§ **Work to complete**
Your task is to copy the material exactly.

§ **Data provided**

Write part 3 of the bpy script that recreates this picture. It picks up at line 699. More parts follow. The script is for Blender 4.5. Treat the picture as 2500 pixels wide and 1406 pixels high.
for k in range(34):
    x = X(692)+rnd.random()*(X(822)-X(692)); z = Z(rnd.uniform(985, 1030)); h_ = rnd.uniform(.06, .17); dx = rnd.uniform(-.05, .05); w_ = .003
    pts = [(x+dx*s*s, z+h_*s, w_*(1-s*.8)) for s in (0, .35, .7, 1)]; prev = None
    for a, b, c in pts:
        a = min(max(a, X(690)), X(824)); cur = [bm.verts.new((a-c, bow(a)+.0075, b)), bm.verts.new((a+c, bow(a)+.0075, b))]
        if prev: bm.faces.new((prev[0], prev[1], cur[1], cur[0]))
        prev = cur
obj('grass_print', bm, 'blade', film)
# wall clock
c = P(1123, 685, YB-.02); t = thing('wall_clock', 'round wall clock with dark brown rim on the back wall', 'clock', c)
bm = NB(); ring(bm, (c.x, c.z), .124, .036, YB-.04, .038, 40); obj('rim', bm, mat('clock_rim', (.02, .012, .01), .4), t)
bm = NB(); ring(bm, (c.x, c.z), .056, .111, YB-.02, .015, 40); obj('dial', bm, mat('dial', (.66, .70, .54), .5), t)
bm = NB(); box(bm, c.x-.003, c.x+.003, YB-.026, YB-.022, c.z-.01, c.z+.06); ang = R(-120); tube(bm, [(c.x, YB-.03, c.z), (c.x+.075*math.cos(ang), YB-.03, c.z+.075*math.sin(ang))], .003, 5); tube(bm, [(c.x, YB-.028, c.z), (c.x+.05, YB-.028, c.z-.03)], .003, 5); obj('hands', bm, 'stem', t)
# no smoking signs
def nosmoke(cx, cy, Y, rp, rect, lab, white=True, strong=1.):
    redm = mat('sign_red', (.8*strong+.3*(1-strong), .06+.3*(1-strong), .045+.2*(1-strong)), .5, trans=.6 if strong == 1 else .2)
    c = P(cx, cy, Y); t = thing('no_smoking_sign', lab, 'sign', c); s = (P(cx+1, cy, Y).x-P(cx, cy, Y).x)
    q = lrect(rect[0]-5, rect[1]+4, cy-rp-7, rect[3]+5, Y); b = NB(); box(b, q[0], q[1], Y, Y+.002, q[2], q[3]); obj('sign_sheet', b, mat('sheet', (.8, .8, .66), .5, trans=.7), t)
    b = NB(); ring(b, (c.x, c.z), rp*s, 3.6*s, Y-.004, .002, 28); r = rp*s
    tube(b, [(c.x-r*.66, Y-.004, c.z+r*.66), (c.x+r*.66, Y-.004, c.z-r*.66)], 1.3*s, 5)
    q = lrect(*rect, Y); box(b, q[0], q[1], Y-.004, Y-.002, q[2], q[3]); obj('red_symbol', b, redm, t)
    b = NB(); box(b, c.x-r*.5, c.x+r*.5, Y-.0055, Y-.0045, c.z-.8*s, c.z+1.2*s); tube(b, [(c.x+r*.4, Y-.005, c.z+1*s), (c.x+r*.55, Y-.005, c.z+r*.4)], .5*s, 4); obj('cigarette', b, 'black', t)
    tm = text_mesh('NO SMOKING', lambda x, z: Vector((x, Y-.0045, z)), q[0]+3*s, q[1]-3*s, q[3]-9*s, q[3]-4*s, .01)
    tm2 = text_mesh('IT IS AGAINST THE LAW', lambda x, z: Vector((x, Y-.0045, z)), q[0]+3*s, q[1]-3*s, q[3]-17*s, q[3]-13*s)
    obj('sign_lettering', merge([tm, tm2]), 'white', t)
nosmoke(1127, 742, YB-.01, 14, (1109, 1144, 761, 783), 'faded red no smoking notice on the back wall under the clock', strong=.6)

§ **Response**
Write part 3 of the bpy script that recreates this picture. It picks up at line 699. More parts follow. The script is for Blender 4.5. Treat the picture as 2500 pixels wide and 1406 pixels high.
for k in range(34):
    x = X(692)+rnd.random()*(X(822)-X(692)); z = Z(rnd.uniform(985, 1030)); h_ = rnd.uniform(.06, .17); dx = rnd.uniform(-.05, .05); w_ = .003
    pts = [(x+dx*s*s, z+h_*s, w_*(1-s*.8)) for s in (0, .35, .7, 1)]; prev = None
    for a, b, c in pts:
        a = min(max(a, X(690)), X(824)); cur = [bm.verts.new((a-c, bow(a)+.0075, b)), bm.verts.new((a+c, bow(a)+.0075, b))]
        if prev: bm.faces.new((prev[0], prev[1], cur[1], cur[0]))
        prev = cur
obj('grass_print', bm, 'blade', film)
# wall clock
c = P(1123, 685, YB-.02); t = thing('wall_clock', 'round wall clock with dark brown rim on the back wall', 'clock', c)
bm = NB(); ring(bm, (c.x, c.z), .124, .036, YB-.04, .038, 40); obj('rim', bm, mat('clock_rim', (.02, .012, .01), .4), t)
bm = NB(); ring(bm, (c.x, c.z), .056, .111, YB-.02, .015, 40); obj('dial', bm, mat('dial', (.66, .70, .54), .5), t)
bm = NB(); box(bm, c.x-.003, c.x+.003, YB-.026, YB-.022, c.z-.01, c.z+.06); ang = R(-120); tube(bm, [(c.x, YB-.03, c.z), (c.x+.075*math.cos(ang), YB-.03, c.z+.075*math.sin(ang))], .003, 5); tube(bm, [(c.x, YB-.028, c.z), (c.x+.05, YB-.028, c.z-.03)], .003, 5); obj('hands', bm, 'stem', t)
# no smoking signs
def nosmoke(cx, cy, Y, rp, rect, lab, white=True, strong=1.):
    redm = mat('sign_red', (.8*strong+.3*(1-strong), .06+.3*(1-strong), .045+.2*(1-strong)), .5, trans=.6 if strong == 1 else .2)
    c = P(cx, cy, Y); t = thing('no_smoking_sign', lab, 'sign', c); s = (P(cx+1, cy, Y).x-P(cx, cy, Y).x)
    q = lrect(rect[0]-5, rect[1]+4, cy-rp-7, rect[3]+5, Y); b = NB(); box(b, q[0], q[1], Y, Y+.002, q[2], q[3]); obj('sign_sheet', b, mat('sheet', (.8, .8, .66), .5, trans=.7), t)
    b = NB(); ring(b, (c.x, c.z), rp*s, 3.6*s, Y-.004, .002, 28); r = rp*s
    tube(b, [(c.x-r*.66, Y-.004, c.z+r*.66), (c.x+r*.66, Y-.004, c.z-r*.66)], 1.3*s, 5)
    q = lrect(*rect, Y); box(b, q[0], q[1], Y-.004, Y-.002, q[2], q[3]); obj('red_symbol', b, redm, t)
    b = NB(); box(b, c.x-r*.5, c.x+r*.5, Y-.0055, Y-.0045, c.z-.8*s, c.z+1.2*s); tube(b, [(c.x+r*.4, Y-.005, c.z+1*s), (c.x+r*.55, Y-.005, c.z+r*.4)], .5*s, 4); obj('cigarette', b, 'black', t)
    tm = text_mesh('NO SMOKING', lambda x, z: Vector((x, Y-.0045, z)), q[0]+3*s, q[1]-3*s, q[3]-9*s, q[3]-4*s, .01)
    tm2 = text_mesh('IT IS AGAINST THE LAW', lambda x, z: Vector((x, Y-.0045, z)), q[0]+3*s, q[1]-3*s, q[3]-17*s, q[3]-13*s)
    obj('sign_lettering', merge([tm, tm2]), 'white', t)
nosmoke(1127, 742, YB-.01, 14, (1109, 1144, 761, 783), 'faded red no smoking notice on the back wall under the clock', strong=.6)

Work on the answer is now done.